Michigan became the 26th state of the Union on January 26, 1837, after a two-year struggle over a piece of land known as the Toledo Strip.
Stevens T. Mason, the territorial governor of Michigan, held that the southern border of Michigan extended from the southern tip of Lake Michigan across to the city of Toledo. This resulted in a confrontation known as the Toledo War. Upon its settlement, Michigan received the Upper Peninsula as a consolation prize.
Bordering on four of the five Great Lakes, Michigan consists of two peninsulas, separated by the Straits of Mackinac, linking Lake Michigan and Lake Huron. Michigan's peninsulas are connected by the Mackinac Bridge. Completed in 1957, the five-mile-long Mackinac Bridge was then the longest suspension bridge in the world. As a six-year-old, I walked across that bridge with my family the day before it opened to automobile traffic. In all honesty, my father may have carried me part of the way.

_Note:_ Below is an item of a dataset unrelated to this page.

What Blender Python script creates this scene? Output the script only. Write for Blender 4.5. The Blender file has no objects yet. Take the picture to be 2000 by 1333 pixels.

North of the bridge, the Sault Ste. Marie Canals connect Lake Superior and Lake Huron for ship traffic.
I grew up in the Upper Peninsula of Michigan. The UP is the most northern of the state's two peninsulas. It is bordered primarily by Lake Superior to the north, separated from Ontario at the east end by the Saint Marys River, and bordered by Lake Huron and Lake Michigan along most of its southern border. A small portion of the peninsula extends into Wisconsin, as the state line follows the Montreal River, the Menominee River, and a line connecting them.
The Upper Peninsula makes up nearly thirty percent of the land area of the state, but just three percent of its population. Residents of the UP are known as Yoopers and have a strong regional identity. Every couple of decades, proposals are made to secede from Michigan and become a separate state, usually identified as Superior. Residents from the southern half of the UP feel that they have more in common with Wisconsin than with the Lower Peninsula, and it is common among Yoopers to refer to residents of the Lower Peninsula as Trolls because they live beneath the bridge.
While it is common for histories to begin with the first arrival of Europeans, this is because they have traditionally been the ones to write the histories. When Europeans first arrived on the North American continent, approximately 100,000 people were living in the Great Lakes region. The most influential of the tribes that lived in what is now Michigan was the Ottawa, Chippewa (Ojibwe), and Potawatomi. Originally united, they split into three tribes sometime prior to the 16th century, with the Ottawa remaining near Mackinac and in the Lower Peninsula, the Chippewa to the west and north into Wisconsin and the Upper Peninsula, and the Potawatomi moving along the eastern shores of Lake Michigan.
Michigan got its name from the Ojibwe word mishigamaa, which translates into "large water" or "large lake."
Although there are stories of Scandinavians, under Leif Ericson, having explored the area prior to the voyages of Amerigo Vespucci and Christopher Columbus in the late 15th century, the first Europeans to do more than explore the area was probably the French, who crossed the Saint Marys River around 1620, laying claim to the land, establishing fur trading posts and missions. The French and Indian War ceded the territory to Great Britain.
Sault Ste. Marie is the oldest European settlement in Michigan, although it had been settled by Native Americans more than 12,000 years ago. In the late 17th century, Father Jacques Marquette, a French Jesuit, founded a Catholic mission there. French colonists established a trading post nearby, and a fur-trading settlement quickly grew along the banks of the river.
American Indian tribes were unhappy with the British occupation because, while the French created alliances, the British treated the tribes as conquered people. In 1763, the tribes attempted to drive the British from the area in Pontiac's Rebellion, capturing Fort Michillimackinac and other smaller forts, killing hundreds of British. Although the Upper Peninsula was ceded to the new US government in the 1783 Treaty of Paris, the British did not give up control of the area until 1797.
When the Michigan Territory was established in 1805, it included only the Lower Peninsula. In 1819, the territory was expanded to include the Upper Peninsula, all of which later became Wisconsin, and part of Minnesota. However, when Michigan applied for statehood in the 1830s, the proposal included only the original boundaries.
However, Michigan became involved in an armed border dispute with Ohio. Michigan approved a constitution in 1835 and, although the territorial government ceased to exist, the state government was not yet recognized. President Andrew Jackson offered a compromise. In return for ceding the Toledo Strip to Ohio, Michigan would get the Upper Peninsula.